Playing an Online FPS for the first time:Thesis statement: Playing an Online game for the first time is a unique experience.
Playing on the internet against real people, in a real fun game for the first time is an exciting thing. But I had never experienced it until they year 2003.
Back in the days of dial-up, pixels, and ugly 3d graphics, I didn't get to play many first person shooters, especially those on-line ones. I had so much fun playing Goldeneye multiplayer for the few hours that I did, and thought it would be awesome to play it with twice as many people, and with a keyboard and mouse.
But those games cost money, and they cost an internet connection, something of which I didn't have.
Then came along a free pn-line FPS that didn't absolutely suck. Having downloaded it and then realizing we also needed a machine that was 5x better than what we had, we still couldn't play.
But to make a long story short, we started playing Americas Army in late 2002/early 2003.
Why Americas Army was so fun:
I joined a server and realized... hey, that guy over there is a real person! It's not a dumb computer who barely moves and has terrible aim! I played around a little and thought, this map is crazy! I wanna go everywhere and stuff. Then there were enemies, objectives, and hiding places! It was crazy!
Days pass and you join more games. There's so many different maps to try out. If one map is so fun, then the others must be fun too. You could play different sides, try out different guns, try out different maps, use different strategies, get different objectives. It was so different, new, fun, and interesting.
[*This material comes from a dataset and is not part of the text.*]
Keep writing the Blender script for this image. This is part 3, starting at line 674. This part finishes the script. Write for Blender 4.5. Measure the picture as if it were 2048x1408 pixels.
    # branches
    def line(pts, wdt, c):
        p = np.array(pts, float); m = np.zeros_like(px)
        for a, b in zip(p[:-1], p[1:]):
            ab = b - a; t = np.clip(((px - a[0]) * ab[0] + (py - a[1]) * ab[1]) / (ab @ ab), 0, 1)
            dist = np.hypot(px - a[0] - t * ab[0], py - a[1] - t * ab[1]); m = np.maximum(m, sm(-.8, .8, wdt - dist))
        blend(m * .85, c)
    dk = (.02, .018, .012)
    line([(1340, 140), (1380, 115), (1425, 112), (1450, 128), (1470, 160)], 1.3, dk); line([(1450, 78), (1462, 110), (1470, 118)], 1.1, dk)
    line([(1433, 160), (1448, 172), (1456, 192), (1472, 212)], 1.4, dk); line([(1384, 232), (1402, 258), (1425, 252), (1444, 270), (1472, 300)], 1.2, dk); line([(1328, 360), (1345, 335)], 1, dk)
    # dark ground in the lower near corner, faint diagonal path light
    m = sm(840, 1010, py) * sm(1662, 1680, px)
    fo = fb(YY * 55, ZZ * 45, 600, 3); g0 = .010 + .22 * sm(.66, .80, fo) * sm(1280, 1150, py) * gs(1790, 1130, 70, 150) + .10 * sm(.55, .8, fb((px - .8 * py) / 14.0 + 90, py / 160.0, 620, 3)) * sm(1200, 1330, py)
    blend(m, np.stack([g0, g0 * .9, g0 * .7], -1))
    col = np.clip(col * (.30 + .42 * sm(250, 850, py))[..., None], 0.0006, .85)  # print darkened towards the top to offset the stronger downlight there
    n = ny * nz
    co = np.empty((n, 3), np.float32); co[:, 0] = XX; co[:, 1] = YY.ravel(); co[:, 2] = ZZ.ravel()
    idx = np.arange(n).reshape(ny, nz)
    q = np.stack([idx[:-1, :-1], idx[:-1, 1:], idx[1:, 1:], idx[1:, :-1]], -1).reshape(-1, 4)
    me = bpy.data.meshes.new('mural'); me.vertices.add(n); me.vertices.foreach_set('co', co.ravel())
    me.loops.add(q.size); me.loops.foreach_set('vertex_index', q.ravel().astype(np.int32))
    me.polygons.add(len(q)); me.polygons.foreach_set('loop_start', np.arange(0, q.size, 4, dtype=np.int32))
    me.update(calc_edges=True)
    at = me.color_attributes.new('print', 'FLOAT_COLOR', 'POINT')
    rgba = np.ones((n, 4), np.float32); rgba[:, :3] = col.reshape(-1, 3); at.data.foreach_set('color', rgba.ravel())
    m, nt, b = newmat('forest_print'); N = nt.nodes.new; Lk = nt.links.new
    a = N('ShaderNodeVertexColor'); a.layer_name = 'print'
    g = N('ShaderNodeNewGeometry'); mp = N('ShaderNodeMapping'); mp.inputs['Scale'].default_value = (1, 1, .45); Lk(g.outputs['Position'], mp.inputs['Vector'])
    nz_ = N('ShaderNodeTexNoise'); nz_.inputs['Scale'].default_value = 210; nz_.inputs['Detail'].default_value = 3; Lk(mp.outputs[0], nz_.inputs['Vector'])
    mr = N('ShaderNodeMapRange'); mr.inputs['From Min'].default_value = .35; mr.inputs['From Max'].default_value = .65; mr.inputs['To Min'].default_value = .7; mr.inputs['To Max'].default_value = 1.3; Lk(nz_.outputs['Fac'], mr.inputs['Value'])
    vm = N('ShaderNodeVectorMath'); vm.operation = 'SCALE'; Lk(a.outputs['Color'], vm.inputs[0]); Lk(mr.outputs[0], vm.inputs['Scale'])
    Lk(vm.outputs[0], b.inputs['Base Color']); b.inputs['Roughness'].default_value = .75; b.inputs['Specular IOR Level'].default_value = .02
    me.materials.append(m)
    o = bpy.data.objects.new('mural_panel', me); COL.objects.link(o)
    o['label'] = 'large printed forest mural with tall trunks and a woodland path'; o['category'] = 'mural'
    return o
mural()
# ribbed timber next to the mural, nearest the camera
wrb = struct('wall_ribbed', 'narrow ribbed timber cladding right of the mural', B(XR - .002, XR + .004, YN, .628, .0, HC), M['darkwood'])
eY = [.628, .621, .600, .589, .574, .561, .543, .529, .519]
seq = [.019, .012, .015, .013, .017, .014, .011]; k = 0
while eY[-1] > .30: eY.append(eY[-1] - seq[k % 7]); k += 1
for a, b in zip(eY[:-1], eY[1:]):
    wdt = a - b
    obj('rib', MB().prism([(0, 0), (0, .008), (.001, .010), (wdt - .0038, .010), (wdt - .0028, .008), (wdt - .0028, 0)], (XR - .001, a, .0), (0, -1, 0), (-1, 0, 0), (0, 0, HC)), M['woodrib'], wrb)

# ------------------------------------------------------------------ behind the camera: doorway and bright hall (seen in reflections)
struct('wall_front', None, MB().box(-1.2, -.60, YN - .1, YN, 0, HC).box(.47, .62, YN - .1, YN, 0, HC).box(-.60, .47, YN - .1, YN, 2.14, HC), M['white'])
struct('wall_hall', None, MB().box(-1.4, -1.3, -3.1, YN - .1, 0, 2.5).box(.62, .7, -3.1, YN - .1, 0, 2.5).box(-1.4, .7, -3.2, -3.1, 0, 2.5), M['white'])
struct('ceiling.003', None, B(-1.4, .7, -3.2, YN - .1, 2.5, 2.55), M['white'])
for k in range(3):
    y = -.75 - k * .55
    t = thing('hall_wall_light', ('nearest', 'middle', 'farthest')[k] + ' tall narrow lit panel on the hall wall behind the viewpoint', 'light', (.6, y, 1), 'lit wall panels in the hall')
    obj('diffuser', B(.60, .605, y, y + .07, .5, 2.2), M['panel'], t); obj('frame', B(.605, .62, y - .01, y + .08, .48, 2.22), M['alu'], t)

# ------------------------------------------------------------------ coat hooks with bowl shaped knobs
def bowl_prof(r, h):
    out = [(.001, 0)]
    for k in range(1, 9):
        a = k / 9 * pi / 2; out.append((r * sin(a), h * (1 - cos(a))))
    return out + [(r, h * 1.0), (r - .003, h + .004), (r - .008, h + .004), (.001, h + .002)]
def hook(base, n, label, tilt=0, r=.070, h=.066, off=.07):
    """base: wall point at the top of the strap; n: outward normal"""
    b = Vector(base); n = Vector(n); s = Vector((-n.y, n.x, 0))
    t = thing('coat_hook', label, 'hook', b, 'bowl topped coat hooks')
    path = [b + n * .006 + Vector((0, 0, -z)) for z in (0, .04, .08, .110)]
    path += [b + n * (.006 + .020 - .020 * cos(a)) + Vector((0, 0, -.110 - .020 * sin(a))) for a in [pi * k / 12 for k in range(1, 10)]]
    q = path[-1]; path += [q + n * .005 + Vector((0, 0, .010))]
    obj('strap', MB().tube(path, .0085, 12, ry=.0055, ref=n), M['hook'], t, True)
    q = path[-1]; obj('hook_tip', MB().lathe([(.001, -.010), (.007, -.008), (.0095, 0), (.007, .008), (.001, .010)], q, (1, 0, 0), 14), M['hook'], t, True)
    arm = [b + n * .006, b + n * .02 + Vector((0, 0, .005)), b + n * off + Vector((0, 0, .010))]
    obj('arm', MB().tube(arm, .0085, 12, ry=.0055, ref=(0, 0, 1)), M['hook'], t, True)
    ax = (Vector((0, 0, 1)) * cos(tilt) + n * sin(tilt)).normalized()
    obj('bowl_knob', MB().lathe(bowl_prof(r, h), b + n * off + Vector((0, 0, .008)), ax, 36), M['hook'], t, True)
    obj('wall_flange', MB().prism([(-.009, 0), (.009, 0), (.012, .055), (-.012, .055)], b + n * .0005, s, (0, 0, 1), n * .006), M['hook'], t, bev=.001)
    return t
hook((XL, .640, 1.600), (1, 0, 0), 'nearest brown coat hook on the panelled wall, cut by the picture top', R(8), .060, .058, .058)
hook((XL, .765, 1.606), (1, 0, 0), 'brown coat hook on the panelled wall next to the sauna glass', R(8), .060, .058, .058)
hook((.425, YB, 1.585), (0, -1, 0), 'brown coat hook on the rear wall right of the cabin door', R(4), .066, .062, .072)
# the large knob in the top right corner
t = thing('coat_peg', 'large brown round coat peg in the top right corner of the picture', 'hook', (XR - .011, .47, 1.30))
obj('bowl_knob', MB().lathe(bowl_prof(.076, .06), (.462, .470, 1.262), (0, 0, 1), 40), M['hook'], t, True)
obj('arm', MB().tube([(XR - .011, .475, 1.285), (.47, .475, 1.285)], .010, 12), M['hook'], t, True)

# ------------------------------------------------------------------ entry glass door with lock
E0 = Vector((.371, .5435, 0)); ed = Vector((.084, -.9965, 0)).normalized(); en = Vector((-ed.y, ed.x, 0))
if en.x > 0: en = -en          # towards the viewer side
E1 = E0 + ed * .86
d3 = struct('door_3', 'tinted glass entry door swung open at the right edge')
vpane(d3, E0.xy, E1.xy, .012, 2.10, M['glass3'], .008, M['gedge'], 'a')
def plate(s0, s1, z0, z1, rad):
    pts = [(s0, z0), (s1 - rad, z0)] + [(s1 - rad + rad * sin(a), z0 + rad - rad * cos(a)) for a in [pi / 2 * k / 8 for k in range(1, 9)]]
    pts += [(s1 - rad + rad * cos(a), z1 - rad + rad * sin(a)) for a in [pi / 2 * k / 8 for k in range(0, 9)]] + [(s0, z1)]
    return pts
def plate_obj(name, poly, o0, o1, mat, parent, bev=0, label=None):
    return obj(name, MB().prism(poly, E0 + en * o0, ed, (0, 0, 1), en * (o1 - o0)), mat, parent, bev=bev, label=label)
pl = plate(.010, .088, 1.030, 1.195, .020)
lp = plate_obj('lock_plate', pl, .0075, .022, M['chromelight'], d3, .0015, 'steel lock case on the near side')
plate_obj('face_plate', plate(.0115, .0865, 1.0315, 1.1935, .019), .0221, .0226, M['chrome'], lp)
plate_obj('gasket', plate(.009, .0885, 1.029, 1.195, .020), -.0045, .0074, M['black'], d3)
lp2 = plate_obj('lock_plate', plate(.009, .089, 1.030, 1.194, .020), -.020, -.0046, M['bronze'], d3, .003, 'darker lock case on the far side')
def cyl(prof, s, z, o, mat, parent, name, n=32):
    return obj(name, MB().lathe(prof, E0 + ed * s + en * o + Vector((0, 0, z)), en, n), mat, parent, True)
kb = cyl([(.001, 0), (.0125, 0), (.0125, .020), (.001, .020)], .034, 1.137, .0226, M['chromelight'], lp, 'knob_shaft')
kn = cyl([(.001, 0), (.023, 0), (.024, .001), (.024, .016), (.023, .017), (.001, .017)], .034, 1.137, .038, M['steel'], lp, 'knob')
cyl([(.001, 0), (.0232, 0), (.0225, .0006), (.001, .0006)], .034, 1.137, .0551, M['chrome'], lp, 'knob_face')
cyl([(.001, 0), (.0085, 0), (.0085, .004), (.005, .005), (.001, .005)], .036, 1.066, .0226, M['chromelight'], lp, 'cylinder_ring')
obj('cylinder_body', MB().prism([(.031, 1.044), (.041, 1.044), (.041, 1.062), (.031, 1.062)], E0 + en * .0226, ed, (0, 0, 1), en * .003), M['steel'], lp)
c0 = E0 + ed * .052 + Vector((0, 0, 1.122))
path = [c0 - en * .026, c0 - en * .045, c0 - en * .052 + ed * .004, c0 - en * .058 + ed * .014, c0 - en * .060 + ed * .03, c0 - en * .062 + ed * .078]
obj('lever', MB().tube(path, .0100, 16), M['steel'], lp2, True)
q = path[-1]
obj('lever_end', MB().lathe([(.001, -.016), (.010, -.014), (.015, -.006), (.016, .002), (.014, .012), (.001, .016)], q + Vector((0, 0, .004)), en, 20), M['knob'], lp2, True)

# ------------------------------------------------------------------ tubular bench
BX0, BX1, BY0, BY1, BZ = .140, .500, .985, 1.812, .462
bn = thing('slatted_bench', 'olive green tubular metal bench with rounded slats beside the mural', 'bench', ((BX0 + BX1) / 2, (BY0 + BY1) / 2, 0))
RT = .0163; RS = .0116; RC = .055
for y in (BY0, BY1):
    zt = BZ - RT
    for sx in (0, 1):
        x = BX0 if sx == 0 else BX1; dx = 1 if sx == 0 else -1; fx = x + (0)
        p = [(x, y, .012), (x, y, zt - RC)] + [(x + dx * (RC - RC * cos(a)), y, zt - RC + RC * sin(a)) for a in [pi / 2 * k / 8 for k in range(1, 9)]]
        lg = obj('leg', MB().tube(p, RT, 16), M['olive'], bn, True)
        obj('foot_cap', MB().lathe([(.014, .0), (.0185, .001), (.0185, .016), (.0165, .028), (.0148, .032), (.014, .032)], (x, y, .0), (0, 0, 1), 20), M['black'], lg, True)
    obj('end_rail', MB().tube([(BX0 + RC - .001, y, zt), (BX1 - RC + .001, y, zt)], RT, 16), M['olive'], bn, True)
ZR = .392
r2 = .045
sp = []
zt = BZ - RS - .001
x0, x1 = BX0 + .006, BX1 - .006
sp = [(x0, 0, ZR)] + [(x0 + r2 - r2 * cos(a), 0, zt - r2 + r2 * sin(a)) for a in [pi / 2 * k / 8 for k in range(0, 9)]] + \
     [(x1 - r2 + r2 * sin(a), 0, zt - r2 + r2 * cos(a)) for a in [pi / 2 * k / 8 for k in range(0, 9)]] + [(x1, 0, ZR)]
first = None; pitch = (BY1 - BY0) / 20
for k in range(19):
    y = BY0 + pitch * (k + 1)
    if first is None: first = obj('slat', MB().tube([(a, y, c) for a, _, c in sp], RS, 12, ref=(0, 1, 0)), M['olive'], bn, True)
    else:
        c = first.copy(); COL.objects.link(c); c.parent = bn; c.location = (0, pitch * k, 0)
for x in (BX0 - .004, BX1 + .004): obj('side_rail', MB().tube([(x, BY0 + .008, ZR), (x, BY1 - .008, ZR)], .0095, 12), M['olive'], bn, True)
I would join a game one day and think: Ok, what strategy can I use against THIS specific Defense Team to assault into the pipeline building? Ok, I'm in. How should I approach this door? There might be an enemy on the other side. Should I flash it? Nade it? Smoke it? Or just run out, guns blazing?
I would kill the enemy, or I would die, learning a new lesson in FPS.
So many crazy situations would come upon me, and so many different ways to handle them. You could run, hide, close doors, nade, shoot, go prone--all sorts of different stuff.
You could spend hours learning strategies and how to handle specific objectives whether you were on Assault or Defense. It was so fun, and it never got old, because almost every situation could play out a different way, depending on dozens of variables.
Fun times.
Then years pass and you get used to this thing called "Online gaming." Playing with real people isn't so crazy anymore. Strategies and tactics are like 2nd-nature. Fun still? Yes. But new, exciting, different? No.
And now it's 2006. Online gaming is old. FPS games are old. Strategies are old. Tactics are old. Games are very, very, old.
Conclusion: I'm not exactly sure. Online games are not the same today as when you first played them.